Find each line containing the string "scene". Copy it.

Data segment:
--- START ---

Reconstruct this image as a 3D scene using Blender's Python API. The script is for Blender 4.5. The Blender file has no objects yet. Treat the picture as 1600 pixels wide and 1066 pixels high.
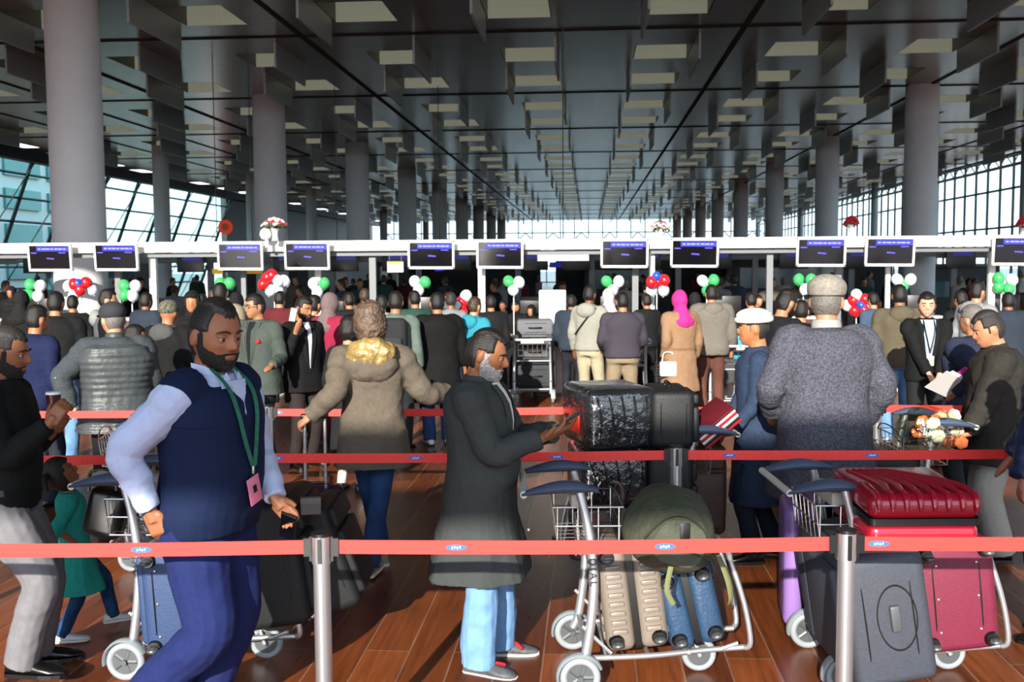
import bpy, bmesh, math, random
import numpy as np
from mathutils import Vector, Matrix, Euler, noise as mnoise
R = math.radians
random.seed(7)
SC = bpy.context.scene
COL = SC.collection
# ------------------------------------------------------------------ camera
CAMZ = 2.02
cam_d = bpy.data.cameras.new('camera'); cam = bpy.data.objects.new('camera', cam_d); COL.objects.link(cam)
CM = Matrix.Rotation(R(90 - 4.2), 4, 'X') @ Matrix.Rotation(R(-0.36), 4, 'Z')
CM.translation = (0, 0, CAMZ)
cam.matrix_world = CM
cam_d.sensor_width = 36; cam_d.lens = 36; cam_d.clip_start = .05; cam_d.clip_end = 1000
cam_d.dof.use_dof = True; cam_d.dof.focus_distance = 5.0; cam_d.dof.aperture_fstop = 5.6
SC.camera = cam
# ------------------------------------------------------------------ light
SC.view_settings.view_transform = 'Standard'; SC.view_settings.look = 'None'
SC.view_settings.exposure = 0.0; SC.view_settings.gamma = 1
SC.view_settings.use_curve_mapping = False
SC.render.film_transparent = False
cy = SC.cycles
cy.use_denoising = True; cy.max_bounces = 6; cy.diffuse_bounces = 3; cy.glossy_bounces = 3
cy.transparent_max_bounces = 12; cy.transmission_bounces = 3; cy.sample_clamp_indirect = 4.0
cy.caustics_reflective = False; cy.caustics_refractive = False
HA = math.atan(120 / 1600)            # the hall is turned this much against the view


def build_world():
    w = bpy.data.worlds.new('sky'); SC.world = w; w.use_nodes = True
    nt = w.node_tree; nt.nodes.clear()
    out = nt.nodes.new('ShaderNodeOutputWorld'); bg = nt.nodes.new('ShaderNodeBackground')
    tc = nt.nodes.new('ShaderNodeTexCoord'); sx = nt.nodes.new('ShaderNodeSeparateXYZ')
    cr = nt.nodes.new('ShaderNodeValToRGB')
    nt.links.new(tc.outputs['Generated'], sx.inputs[0]); nt.links.new(sx.outputs['Z'], cr.inputs[0])
    e = cr.color_ramp.elements
    e[0].position = 0.0; e[0].color = (.90, .94, 1.0, 1)
    e[1].position = 0.75; e[1].color = (.45, .60, .85, 1)
    x = e.new(.2); x.color = (.80, .90, 1.0, 1)
    nt.links.new(cr.outputs[0], bg.inputs[0]); bg.inputs[1].default_value = 3.2
    nt.links.new(bg.outputs[0], out.inputs[0])


build_world()
SUN_EL, SUN_AZ = R(20.4), R(14)
sd = bpy.data.lights.new('sun', 'SUN'); sun = bpy.data.objects.new('sun', sd); COL.objects.link(sun)
sd.energy = 9.0; sd.angle = R(.6); sd.color = (1.0, .93, .82)
sdir = Vector((math.sin(SUN_AZ) * math.cos(SUN_EL), math.cos(SUN_AZ) * math.cos(SUN_EL), -math.sin(SUN_EL)))
sun.rotation_euler = sdir.to_track_quat('-Z', 'Y').to_euler()
sun.location = (-6, -12, 14)

# ------------------------------------------------------------------ helpers


def P(px, py, d):
    """world point seen at photo pixel px, py at distance d along world Y"""
    v = CM.to_3x3() @ Vector(((px - 800) / 1600, (533 - py) / 1600, -1))
    v *= d / v.y
    return Vector((v.x, v.y, v.z + CAMZ))


def G(px, py, z=0.0):
    v = CM.to_3x3() @ Vector(((px - 800) / 1600, (533 - py) / 1600, -1))
    v *= (z - CAMZ) / v.z
    return Vector((v.x, v.y, z))


def H(x, y, z=0.0):
    c, s = math.cos(HA), math.sin(HA)
    return Vector((x * c + y * s, -x * s + y * c, z))


def srgb(h):
    h = h.lstrip('#')
    c = [int(h[i:i + 2], 16) / 255 for i in (0, 2, 4)]
    return tuple(v / 12.92 if v <= .04045 else ((v + .055) / 1.055) ** 2.4 for v in c) + (1,)


MATS = {}


def mat(name, col, rough=.6, metal=0.0, emit=None, estr=1.0, noise=None, bump=None, spec=None, alpha=None, coat=0, sheen=0):
    """noise=(scale, amount) varies the colour; bump=(scale, strength)"""
    if name in MATS: return MATS[name]
    m = bpy.data.materials.new(name); m.use_nodes = True
    nt = m.node_tree; b = nt.nodes['Principled BSDF']
    c = srgb(col) if isinstance(col, str) else tuple(col)
    b.inputs['Base Color'].default_value = c
    b.inputs['Roughness'].default_value = rough; b.inputs['Metallic'].default_value = metal
    if spec is not None: b.inputs['Specular IOR Level'].default_value = spec
    if coat: b.inputs['Coat Weight'].default_value = coat; b.inputs['Coat Roughness'].default_value = .12
    if sheen: b.inputs['Sheen Weight'].default_value = sheen
    if emit: b.inputs['Emission Color'].default_value = srgb(emit); b.inputs['Emission Strength'].default_value = estr
    if noise or bump: tc = nt.nodes.new('ShaderNodeTexCoord')
    if noise:
        n = nt.nodes.new('ShaderNodeTexNoise'); n.inputs['Scale'].default_value = noise[0]; n.inputs['Detail'].default_value = 4
        nt.links.new(tc.outputs['Object'], n.inputs['Vector'])
        mr = nt.nodes.new('ShaderNodeMapRange'); mr.inputs[1].default_value = .3; mr.inputs[2].default_value = .7
        mr.inputs[3].default_value = 1 - noise[1]; mr.inputs[4].default_value = 1 + noise[1]
        nt.links.new(n.outputs[0], mr.inputs[0])
        mx = nt.nodes.new('ShaderNodeVectorMath'); mx.operation = 'SCALE'; mx.inputs[0].default_value = c[:3]
        nt.links.new(mr.outputs[0], mx.inputs['Scale']); nt.links.new(mx.outputs[0], b.inputs['Base Color'])
    if bump:
        n2 = nt.nodes.new('ShaderNodeTexNoise'); n2.inputs['Scale'].default_value = bump[0]; n2.inputs['Detail'].default_value = 3
        nt.links.new(tc.outputs['Object'], n2.inputs['Vector'])
        bm_ = nt.nodes.new('ShaderNodeBump'); bm_.inputs['Strength'].default_value = bump[1]; bm_.inputs['Distance'].default_value = .02
        nt.links.new(n2.outputs[0], bm_.inputs['Height']); nt.links.new(bm_.outputs[0], b.inputs['Normal'])
    MATS[name] = m
    return m


def cloth(col, name=None, n=.12, sc=60, b=.35, rough=.85):
    return mat(name or 'cloth' + col, col, rough, noise=(sc, n), bump=(9, b), spec=.25)


class MB:
    def __init__(s): s.v = []; s.f = []

    def add(s, vs, fs, M=None):
        o = len(s.v)
        for p in vs:
            p = Vector(p)
            s.v.append(tuple(M @ p) if M is not None else tuple(p))
        s.f += [tuple(i + o for i in f) for f in fs]
        return s

    def box(s, c, d, rot=None, M=None):
        x, y, z = [k / 2 for k in d]
        Mr = Matrix.Translation(c) @ (Euler(rot).to_matrix().to_4x4() if rot else Matrix.Identity(4))
        if M is not None: Mr = M @ Mr
        vs = [(-x, -y, -z), (x, -y, -z), (x, y, -z), (-x, y, -z), (-x, -y, z), (x, -y, z), (x, y, z), (-x, y, z)]
        return s.add(vs, [(3, 2, 1, 0), (4, 5, 6, 7), (0, 1, 5, 4), (1, 2, 6, 5), (2, 3, 7, 6), (3, 0, 4, 7)], Mr)

    def rbox(s, c, d, r, seg=3, M=None, rot=None):
        bm = bmesh.new(); bmesh.ops.create_cube(bm, size=1)
        bmesh.ops.scale(bm, vec=d, verts=bm.verts)
        bmesh.ops.bevel(bm, geom=bm.edges[:], offset=r, segments=seg, affect='EDGES', profile=.5)
        Mr = Matrix.Translation(c) @ (Euler(rot).to_matrix().to_4x4() if rot else Matrix.Identity(4))
        if M is not None: Mr = M @ Mr
        s.add([v.co.copy() for v in bm.verts], [[v.index for v in f.verts] for f in bm.faces], Mr)
        bm.free(); return s

    def loft(s, rings, cap=True, M=None):
        n = len(rings[0]); o = len(s.v)
        for r in rings:
            for p in r: s.v.append(tuple(M @ Vector(p)) if M is not None else tuple(p))
        for i in range(len(rings) - 1):
            for j in range(n):
                a = o + i * n + j; b = o + i * n + (j + 1) % n
                s.f.append((a, b, b + n, a + n))
        if cap:
            s.f.append(tuple(o + j for j in reversed(range(n))))
            s.f.append(tuple(o + (len(rings) - 1) * n + j for j in range(n)))
        return s

    def tube(s, pts, rad, n=8, smooth=0, cap=True, flat=1.0, M=None):
        pts = [Vector(p) for p in pts]
        if not hasattr(rad, '__len__'): rad = [rad] * len(pts)
        if smooth: pts, rad = catmull(pts, rad, smooth)
        t = [(pts[min(i + 1, len(pts) - 1)] - pts[max(i - 1, 0)]).normalized() for i in range(len(pts))]
        up = Vector((0, 0, 1)) if abs(t[0].z) < .9 else Vector((0, 1, 0))
        a = t[0].cross(up).normalized(); rings = []
        for i, p in enumerate(pts):
            a = (a - t[i] * a.dot(t[i])).normalized(); b = t[i].cross(a)
            rings.append([p + (a * math.cos(k * 2 * math.pi / n) + b * math.sin(k * 2 * math.pi / n) * flat) * rad[i] for k in range(n)])
        return s.loft(rings, cap, M)

    def ell(s, c, r, n=16, m=10, rot=None, M=None):
        Mr = Matrix.Translation(c) @ (Euler(rot).to_matrix().to_4x4() if rot else Matrix.Identity(4))
        if M is not None: Mr = M @ Mr
        vs = [(0, 0, -r[2])]; fs = []
        for i in range(1, m):
            ph = -math.pi / 2 + math.pi * i / m
            for j in range(n):
                th = 2 * math.pi * j / n
                vs.append((r[0] * math.cos(ph) * math.cos(th), r[1] * math.cos(ph) * math.sin(th), r[2] * math.sin(ph)))
        vs.append((0, 0, r[2])); top = len(vs) - 1
        for j in range(n): fs.append((0, 1 + (j + 1) % n, 1 + j))
        for i in range(m - 2):
            for j in range(n):
                a = 1 + i * n + j; b = 1 + i * n + (j + 1) % n
                fs.append((a, b, b + n, a + n))
        k = 1 + (m - 2) * n
        for j in range(n): fs.append((k + j, k + (j + 1) % n, top))
        return s.add(vs, fs, Mr)

    def cyl(s, a, b, r, n=16, r2=None):
        return s.tube([a, b], [r, r if r2 is None else r2], n)

    def ring(s, c, R_, r, axis='Y', n=24, m=8, arc=(0, 360), M=None):
        a0, a1 = R(arc[0]), R(arc[1]); full = arc[1] - arc[0] >= 360
        k = n if full else n + 1; rings = []
        for i in range(k):
            th = a0 + (a1 - a0) * i / n; rg = []
            for j in range(m):
                ph = 2 * math.pi * j / m; rr = R_ + r[0] * math.cos(ph); w = r[1] * math.sin(ph)
                q = {'Y': (rr * math.cos(th), w, rr * math.sin(th)), 'Z': (rr * math.cos(th), rr * math.sin(th), w), 'X': (w, rr * math.cos(th), rr * math.sin(th))}[axis]
                rg.append(Vector(c) + Vector(q))
            rings.append(rg)
        if full: rings.append(rings[0])
        return s.loft(rings, not full, M)

    def build(s, name, m, parent=None, smooth=True, loc=None, rot=None, auto=True):
        me = bpy.data.meshes.new(name); me.from_pydata(s.v, [], s.f); me.validate()
        bm = bmesh.new(); bm.from_mesh(me); bmesh.ops.recalc_face_normals(bm, faces=bm.faces[:]); bm.to_mesh(me); bm.free()
        me.materials.append(m)
        o = bpy.data.objects.new(name, me); COL.objects.link(o)
        if smooth:
            me.shade_smooth()
            if auto: me.set_sharp_from_angle(angle=R(38))
        if parent: o.parent = parent
        if loc: o.location = loc
        if rot: o.rotation_euler = rot
        return o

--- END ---

Answer to this problem:
Reconstruct this image as a 3D scene using Blender's Python API. The script is for Blender 4.5. The Blender file has no objects yet. Treat the picture as 1600 pixels wide and 1066 pixels high.
SC = bpy.context.scene